Одним холодным апрельским днем я попала в полупустой зал Мариинского театра. Давали «Женщину без тени» Рихарда Штрауса – оперу с барочными формами в самом тяжелом смысле слова «барочными». При этом давали, как часто бывает в современном мире, в современной постановке. То есть на сцене было минимум декораций, а те, которые были, отличались вызывающей неказистостью.
Так, всю заднюю часть сцены (арьерсцену, если мне не изменяет интернет) занимали поставленные друг на друга старые стиральные машинки. Они указывали на профессиональную принадлежность одного из героев – красильщика тканей. Из-за левого занавеса на сцену выглядывал нос обшарпанного автомобиля. Создавалось впечатление, что участник кордебалета так спешил на работу, что не справился с управлением.

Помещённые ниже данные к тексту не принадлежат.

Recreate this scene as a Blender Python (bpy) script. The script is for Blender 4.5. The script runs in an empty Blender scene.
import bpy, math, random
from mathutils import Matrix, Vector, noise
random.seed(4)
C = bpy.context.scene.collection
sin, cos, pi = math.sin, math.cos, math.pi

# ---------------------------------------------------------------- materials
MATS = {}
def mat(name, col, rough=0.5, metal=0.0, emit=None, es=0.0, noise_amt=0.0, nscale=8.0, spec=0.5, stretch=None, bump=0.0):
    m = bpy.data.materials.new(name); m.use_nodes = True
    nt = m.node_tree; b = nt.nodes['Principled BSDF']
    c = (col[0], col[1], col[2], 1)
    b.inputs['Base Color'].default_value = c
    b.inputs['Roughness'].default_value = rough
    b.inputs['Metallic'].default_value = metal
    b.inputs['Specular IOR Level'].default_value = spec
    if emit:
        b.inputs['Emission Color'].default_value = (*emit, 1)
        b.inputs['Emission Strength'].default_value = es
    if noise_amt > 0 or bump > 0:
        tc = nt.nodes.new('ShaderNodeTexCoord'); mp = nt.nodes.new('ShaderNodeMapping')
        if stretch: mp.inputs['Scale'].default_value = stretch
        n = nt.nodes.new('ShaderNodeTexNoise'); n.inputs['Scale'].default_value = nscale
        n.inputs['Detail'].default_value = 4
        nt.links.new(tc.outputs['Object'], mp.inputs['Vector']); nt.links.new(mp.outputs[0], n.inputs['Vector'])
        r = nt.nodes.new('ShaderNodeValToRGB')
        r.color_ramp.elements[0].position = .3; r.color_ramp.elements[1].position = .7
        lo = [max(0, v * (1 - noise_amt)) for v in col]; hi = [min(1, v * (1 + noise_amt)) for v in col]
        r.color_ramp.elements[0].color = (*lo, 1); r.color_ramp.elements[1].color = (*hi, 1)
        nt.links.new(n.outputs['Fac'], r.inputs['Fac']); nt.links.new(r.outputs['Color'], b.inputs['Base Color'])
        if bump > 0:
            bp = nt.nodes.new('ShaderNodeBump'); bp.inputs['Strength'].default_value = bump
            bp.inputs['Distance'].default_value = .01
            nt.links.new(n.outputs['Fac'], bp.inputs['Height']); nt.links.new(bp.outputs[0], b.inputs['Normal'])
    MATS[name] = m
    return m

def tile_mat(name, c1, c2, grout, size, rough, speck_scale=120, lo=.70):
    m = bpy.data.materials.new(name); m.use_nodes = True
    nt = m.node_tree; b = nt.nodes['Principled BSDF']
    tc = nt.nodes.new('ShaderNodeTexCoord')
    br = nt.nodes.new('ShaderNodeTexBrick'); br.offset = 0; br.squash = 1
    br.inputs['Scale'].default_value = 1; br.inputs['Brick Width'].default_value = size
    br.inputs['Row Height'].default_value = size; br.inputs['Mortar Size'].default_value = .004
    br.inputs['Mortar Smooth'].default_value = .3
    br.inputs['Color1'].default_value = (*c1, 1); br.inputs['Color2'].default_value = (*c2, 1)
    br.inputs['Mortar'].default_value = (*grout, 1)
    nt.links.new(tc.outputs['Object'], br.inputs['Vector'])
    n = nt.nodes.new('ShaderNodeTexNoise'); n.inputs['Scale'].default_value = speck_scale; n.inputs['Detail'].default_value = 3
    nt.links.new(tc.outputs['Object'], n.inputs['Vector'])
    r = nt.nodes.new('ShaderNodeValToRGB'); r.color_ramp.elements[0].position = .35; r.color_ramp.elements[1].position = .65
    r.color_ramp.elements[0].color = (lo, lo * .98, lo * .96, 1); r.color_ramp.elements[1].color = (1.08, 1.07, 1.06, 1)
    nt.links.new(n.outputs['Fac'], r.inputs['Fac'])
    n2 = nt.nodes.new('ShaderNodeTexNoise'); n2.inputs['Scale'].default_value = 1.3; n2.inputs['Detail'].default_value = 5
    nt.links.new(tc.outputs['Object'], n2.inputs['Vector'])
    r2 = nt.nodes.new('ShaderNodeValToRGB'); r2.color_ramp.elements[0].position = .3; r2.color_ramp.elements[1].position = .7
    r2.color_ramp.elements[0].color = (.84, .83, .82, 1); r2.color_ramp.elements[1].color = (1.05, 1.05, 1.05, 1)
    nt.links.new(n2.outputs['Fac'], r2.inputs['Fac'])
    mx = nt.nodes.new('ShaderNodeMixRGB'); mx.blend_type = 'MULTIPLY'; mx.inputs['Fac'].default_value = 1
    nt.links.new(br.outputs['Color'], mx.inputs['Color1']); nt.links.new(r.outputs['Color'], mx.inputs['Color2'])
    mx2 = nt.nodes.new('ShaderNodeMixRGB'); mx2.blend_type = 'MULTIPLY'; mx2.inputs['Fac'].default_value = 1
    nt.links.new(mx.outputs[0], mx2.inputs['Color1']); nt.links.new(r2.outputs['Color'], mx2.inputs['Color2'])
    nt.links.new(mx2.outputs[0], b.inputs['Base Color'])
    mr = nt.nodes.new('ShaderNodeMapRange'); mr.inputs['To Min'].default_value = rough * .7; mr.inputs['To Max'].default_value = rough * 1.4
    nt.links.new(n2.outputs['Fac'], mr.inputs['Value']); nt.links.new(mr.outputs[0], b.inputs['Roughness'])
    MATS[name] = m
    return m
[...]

К середине первого действия красильщик тканей начал собираться на рынок. Он сообщил жене, что пойдет пешком. Как принято в опере, сделал он это небыстро. Минут пятнадцать пел: «Пойду пешком, поберегу осла!» Жена красильщика не ускоряла процесс, вторила: «Иди пешком, побереги осла!» Наконец, оба укрепились в мысли, что красильщик пойдет пешком и тем самым побережет осла. И тут красильщик сел в машину, припаркованную на сцене, и уехал. Да, постановка была современной, но оригинальное либретто никто не отменял.
Я честно досидела до конца оперы. Чтобы вы понимали всю глубину моего зрительского подвига, спешу сообщить, что опера длилась около пяти часов и ни один буфет Мариинки в тот день не подавал алкоголь. Никакой. То есть совсем никакой: когда я заказала чай и выразительно подмигнула буфетчице, она, хоть и подмигнула в ответ, всего лишь налила мне чай покрепче.
Это была моя последняя на долгие годы попытка раскрыть собственные оперные чакры. Я не могла больше врать себе. Многочасовые посиделки в зале, забитом прекрасными одухотворенными женщинами в районе 60-ти, которые восхищенно внимают ариям толстых теноров в костюмах героев-любовников, не для меня.
В свою защиту могу сказать, что честно пыталась. В районе лет эдак 25-ти, во время первого замужества. Видимо, в голове у меня был некий образ правильной взрослой замужней женщины, и этот образ почему-то включал любовь к опере. Балет я отбросила сразу, балет для слабаков; только опера, только хардкор.
И вот мы с первым мужем начали наше оперное паломничество. Верди, Пуччини, Бизе. То есть, говоря языком истинных любителей оперы, легкая опера, практически попса. Я пыталась приучить уши к чему-то более серьезному, тому же Штраусу, но увы. Меня по-прежнему тянуло пуститься в пляс – метафорический, разумеется, в театре не приветствуют танцующих зрителей – лишь при звуках одной оперы. Но признаться, что ты любишь «Кармен», все равно что расписаться в своем оперном невежестве. Эту оперу сочли пошлой во время ее премьеры в 1875 году, да и в наши дни среди истинных ценителей жанра она заслуживает лишь снисходительные улыбки. Всемирная популярность «Кармен» не идет на пользу ее репутации: ведь как что-то настолько популярное может быть по-настоящему прекрасным. В конце концов, опера была придумана не для того, чтобы получать удовольствие, а для того, чтобы страдать.
Нужно отдать должное бывшему мужу: он полностью поддерживал мое стремление духовно обогащаться и старательно гнал со своего лица выражение паники, когда я сообщала, что приобрела очередные билеты в Музыкальный театр Станиславского и Немировича-Данченко. Отличный театр, надо сказать. Да-да, тот самый, на Большой Дмитровке, напротив отдела по борьбе с тавтологией под названием «Совет Федерации федерального собрания Российской Федерации».
И вот мы надевали самую приличную из имеющейся у нас одежду, подобно утопающим, хватали друг друга под руки и к 19:00 уже мусолили программки. У бывшего мужа случались срывы. Так, он заснул ближе к концу «Лючии ди Ламмермур» Гаэтано Доницетти. Пропустил буквально полчаса, но важных. А я не решалась пнуть бывшего, так как боялась, что он закричит – это тоже не приветствуется в театре. Поэтому он мирно проспал момент, когда Лючия в припадке безумия убила мужа (своего, не моего), и проснулся лишь после того, как Эдгар заколол себя кинжалом и раздались аплодисменты. Аплодируя, муж наклонился ко мне и недовольно прокомментировал: «Ну не знаю, конец, по-моему, смазали».